▶ [TASK INSTRUCTIONS]:
Return, exactly as written, every line from the first line of the data below through the line that contains "PI = math.pi".

********

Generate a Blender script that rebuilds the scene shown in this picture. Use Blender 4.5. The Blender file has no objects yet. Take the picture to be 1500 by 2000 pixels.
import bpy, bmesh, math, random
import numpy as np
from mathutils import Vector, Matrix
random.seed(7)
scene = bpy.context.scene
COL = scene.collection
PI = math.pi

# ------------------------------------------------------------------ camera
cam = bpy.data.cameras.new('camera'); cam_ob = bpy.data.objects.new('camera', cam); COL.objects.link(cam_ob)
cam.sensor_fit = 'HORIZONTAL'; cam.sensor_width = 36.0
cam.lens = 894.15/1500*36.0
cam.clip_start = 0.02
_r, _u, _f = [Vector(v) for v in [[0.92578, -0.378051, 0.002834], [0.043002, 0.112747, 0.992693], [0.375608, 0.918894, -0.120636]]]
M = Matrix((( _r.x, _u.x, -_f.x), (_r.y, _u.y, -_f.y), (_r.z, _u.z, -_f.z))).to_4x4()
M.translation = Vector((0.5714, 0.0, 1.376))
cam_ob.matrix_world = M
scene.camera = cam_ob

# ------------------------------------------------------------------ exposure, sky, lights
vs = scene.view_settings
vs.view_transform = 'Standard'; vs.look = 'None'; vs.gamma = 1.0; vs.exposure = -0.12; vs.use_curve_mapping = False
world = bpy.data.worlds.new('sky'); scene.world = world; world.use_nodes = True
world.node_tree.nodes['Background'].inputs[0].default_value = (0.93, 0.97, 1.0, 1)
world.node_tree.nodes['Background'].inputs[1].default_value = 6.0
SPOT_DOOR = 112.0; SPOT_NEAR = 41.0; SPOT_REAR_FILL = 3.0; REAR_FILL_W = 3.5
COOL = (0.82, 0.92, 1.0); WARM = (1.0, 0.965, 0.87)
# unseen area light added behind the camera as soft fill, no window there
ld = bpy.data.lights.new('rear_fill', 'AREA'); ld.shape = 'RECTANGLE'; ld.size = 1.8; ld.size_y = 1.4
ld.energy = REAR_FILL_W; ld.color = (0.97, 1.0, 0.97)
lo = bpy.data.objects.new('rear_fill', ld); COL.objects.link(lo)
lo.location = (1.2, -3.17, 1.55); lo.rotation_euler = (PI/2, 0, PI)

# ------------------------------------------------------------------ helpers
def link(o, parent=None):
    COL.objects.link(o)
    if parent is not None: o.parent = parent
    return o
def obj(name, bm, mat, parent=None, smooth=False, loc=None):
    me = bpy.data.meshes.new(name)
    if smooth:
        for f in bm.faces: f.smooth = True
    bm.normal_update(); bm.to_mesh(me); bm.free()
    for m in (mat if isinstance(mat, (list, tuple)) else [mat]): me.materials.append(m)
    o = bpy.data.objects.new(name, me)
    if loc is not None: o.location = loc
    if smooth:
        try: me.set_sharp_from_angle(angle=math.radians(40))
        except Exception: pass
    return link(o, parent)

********

▶ [ANSWER TO THIS EXERCISE]:
Generate a Blender script that rebuilds the scene shown in this picture. Use Blender 4.5. The Blender file has no objects yet. Take the picture to be 1500 by 2000 pixels.
import bpy, bmesh, math, random
import numpy as np
from mathutils import Vector, Matrix
random.seed(7)
scene = bpy.context.scene
COL = scene.collection
PI = math.pi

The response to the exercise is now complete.